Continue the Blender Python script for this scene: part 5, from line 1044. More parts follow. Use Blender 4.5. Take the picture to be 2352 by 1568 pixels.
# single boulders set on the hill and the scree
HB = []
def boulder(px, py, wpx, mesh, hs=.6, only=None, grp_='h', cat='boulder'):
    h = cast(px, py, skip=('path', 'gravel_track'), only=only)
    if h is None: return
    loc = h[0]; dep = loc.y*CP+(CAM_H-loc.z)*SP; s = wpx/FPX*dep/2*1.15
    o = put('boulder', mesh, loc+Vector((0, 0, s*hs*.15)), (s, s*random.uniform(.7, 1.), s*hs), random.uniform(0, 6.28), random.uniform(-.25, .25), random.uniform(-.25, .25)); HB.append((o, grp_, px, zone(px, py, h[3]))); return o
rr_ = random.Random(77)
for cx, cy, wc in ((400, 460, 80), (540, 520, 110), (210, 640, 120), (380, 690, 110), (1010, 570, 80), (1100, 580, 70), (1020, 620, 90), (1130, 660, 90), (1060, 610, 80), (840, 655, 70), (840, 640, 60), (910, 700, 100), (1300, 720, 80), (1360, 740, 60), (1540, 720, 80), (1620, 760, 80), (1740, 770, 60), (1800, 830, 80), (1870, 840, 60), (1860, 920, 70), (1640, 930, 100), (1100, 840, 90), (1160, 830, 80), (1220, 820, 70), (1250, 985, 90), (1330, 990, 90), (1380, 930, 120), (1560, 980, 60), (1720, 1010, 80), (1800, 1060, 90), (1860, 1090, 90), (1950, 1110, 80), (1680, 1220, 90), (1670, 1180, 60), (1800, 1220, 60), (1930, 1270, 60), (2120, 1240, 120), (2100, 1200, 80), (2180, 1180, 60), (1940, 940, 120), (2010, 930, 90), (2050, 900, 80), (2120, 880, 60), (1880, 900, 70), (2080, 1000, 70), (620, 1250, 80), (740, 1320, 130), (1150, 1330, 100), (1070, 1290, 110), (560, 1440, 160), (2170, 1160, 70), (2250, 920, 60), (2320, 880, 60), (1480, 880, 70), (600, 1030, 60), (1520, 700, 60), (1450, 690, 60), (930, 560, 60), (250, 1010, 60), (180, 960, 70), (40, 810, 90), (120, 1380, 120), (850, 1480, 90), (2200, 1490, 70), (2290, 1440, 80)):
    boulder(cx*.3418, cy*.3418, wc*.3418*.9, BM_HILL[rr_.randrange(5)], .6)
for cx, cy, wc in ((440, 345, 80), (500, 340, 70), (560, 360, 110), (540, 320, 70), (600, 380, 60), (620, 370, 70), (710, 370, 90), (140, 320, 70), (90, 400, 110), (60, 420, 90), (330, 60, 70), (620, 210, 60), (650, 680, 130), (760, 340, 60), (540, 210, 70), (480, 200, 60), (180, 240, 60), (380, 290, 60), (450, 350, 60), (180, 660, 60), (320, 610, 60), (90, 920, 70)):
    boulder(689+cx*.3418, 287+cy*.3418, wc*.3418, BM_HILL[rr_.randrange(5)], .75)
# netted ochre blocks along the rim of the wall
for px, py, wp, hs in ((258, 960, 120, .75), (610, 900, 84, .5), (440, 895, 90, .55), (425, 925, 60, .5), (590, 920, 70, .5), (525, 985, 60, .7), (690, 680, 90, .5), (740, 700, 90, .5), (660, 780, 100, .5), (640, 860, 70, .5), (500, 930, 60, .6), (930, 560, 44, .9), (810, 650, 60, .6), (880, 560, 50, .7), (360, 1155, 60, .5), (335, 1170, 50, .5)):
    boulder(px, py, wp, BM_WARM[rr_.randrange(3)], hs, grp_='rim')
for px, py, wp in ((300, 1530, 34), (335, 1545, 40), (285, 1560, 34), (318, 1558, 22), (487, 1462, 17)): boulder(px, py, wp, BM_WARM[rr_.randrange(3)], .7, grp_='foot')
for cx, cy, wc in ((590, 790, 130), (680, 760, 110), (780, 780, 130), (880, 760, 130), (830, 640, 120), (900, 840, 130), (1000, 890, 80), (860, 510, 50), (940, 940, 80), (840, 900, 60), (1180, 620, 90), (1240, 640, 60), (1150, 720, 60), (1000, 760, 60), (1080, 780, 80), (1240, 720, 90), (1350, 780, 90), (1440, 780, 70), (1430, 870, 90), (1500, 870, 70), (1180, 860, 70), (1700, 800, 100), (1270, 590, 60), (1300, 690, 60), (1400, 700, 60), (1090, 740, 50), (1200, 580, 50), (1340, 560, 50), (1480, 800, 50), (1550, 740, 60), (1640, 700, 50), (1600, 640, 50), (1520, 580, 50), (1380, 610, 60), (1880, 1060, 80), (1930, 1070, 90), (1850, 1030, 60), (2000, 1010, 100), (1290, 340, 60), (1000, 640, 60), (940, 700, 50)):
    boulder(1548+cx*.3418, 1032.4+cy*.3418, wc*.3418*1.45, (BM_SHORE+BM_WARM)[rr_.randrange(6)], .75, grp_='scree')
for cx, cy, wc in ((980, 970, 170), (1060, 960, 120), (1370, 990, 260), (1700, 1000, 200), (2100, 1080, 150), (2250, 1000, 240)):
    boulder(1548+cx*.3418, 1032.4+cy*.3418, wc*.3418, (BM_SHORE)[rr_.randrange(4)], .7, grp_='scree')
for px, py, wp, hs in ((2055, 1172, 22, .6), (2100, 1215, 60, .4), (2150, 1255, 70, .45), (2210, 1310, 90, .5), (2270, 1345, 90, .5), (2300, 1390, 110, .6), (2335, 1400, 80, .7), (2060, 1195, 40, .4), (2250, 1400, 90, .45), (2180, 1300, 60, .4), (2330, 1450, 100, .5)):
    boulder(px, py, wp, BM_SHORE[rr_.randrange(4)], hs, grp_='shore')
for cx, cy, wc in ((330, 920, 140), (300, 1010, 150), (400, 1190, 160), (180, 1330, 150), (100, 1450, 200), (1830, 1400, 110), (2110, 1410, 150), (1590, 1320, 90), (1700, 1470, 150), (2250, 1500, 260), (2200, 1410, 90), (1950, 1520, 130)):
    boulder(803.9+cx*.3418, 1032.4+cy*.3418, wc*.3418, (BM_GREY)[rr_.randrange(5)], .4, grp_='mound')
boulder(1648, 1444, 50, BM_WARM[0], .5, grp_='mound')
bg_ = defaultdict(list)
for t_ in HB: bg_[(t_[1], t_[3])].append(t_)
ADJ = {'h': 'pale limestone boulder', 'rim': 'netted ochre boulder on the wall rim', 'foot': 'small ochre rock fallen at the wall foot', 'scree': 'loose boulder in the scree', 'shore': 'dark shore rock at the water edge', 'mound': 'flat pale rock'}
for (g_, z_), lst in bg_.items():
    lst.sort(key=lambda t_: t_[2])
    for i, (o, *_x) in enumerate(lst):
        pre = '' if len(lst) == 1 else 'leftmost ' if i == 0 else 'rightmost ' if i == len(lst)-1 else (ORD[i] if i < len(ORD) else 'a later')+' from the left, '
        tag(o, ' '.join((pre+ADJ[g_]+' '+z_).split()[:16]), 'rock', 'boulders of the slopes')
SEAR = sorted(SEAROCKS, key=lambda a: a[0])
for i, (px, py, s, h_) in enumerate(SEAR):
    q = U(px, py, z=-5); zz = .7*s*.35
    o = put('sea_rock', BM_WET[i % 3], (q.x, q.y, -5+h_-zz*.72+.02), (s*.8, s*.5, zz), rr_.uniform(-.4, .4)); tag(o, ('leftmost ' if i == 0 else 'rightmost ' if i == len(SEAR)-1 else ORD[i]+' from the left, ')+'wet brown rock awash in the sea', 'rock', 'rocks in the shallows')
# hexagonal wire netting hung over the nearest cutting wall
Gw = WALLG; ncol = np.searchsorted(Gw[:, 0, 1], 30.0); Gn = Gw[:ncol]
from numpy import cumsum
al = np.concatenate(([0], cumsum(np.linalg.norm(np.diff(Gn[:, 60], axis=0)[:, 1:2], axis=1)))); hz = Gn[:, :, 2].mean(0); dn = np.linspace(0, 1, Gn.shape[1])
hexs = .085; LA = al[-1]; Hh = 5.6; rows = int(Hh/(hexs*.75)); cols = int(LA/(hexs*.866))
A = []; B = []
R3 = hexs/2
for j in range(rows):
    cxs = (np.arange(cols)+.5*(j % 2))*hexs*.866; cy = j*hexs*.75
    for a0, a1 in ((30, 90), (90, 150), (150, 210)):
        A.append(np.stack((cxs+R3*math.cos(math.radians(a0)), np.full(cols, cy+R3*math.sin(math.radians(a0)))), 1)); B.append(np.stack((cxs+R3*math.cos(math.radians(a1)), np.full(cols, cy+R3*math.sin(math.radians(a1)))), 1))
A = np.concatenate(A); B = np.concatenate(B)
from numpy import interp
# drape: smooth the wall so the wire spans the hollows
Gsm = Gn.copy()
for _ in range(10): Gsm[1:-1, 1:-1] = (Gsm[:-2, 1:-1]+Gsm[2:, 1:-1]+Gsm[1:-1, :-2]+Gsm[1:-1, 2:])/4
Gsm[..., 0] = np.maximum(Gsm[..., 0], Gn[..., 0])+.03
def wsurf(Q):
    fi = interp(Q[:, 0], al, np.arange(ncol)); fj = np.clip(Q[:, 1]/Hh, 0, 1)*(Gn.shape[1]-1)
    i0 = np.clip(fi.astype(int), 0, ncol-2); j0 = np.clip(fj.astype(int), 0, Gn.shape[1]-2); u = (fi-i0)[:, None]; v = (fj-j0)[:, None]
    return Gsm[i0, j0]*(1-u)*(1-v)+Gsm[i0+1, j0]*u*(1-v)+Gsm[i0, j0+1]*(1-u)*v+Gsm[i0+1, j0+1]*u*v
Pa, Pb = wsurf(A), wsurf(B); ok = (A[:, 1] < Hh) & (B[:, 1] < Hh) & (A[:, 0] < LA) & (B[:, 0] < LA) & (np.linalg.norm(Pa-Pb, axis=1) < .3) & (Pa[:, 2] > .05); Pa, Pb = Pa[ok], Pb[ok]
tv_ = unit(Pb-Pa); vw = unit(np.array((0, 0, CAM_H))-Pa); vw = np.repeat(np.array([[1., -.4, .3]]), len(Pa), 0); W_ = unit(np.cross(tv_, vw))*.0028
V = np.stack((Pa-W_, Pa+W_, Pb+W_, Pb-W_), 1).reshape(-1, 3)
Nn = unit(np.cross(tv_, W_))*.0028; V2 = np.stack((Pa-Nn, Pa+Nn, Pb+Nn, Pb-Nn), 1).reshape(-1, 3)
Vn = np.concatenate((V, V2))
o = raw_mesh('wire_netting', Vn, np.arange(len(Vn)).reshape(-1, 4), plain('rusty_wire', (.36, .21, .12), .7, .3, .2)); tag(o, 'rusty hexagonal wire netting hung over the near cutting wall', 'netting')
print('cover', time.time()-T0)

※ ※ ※

Instructions to follow
Return each line of the listing that holds the string "from".

Finished exercise
Continue the Blender Python script for this scene: part 5, from line 1044. More parts follow. Use Blender 4.5. Take the picture to be 2352 by 1568 pixels.
        pre = '' if len(lst) == 1 else 'leftmost ' if i == 0 else 'rightmost ' if i == len(lst)-1 else (ORD[i] if i < len(ORD) else 'a later')+' from the left, '
    o = put('sea_rock', BM_WET[i % 3], (q.x, q.y, -5+h_-zz*.72+.02), (s*.8, s*.5, zz), rr_.uniform(-.4, .4)); tag(o, ('leftmost ' if i == 0 else 'rightmost ' if i == len(SEAR)-1 else ORD[i]+' from the left, ')+'wet brown rock awash in the sea', 'rock', 'rocks in the shallows')
from numpy import cumsum
from numpy import interp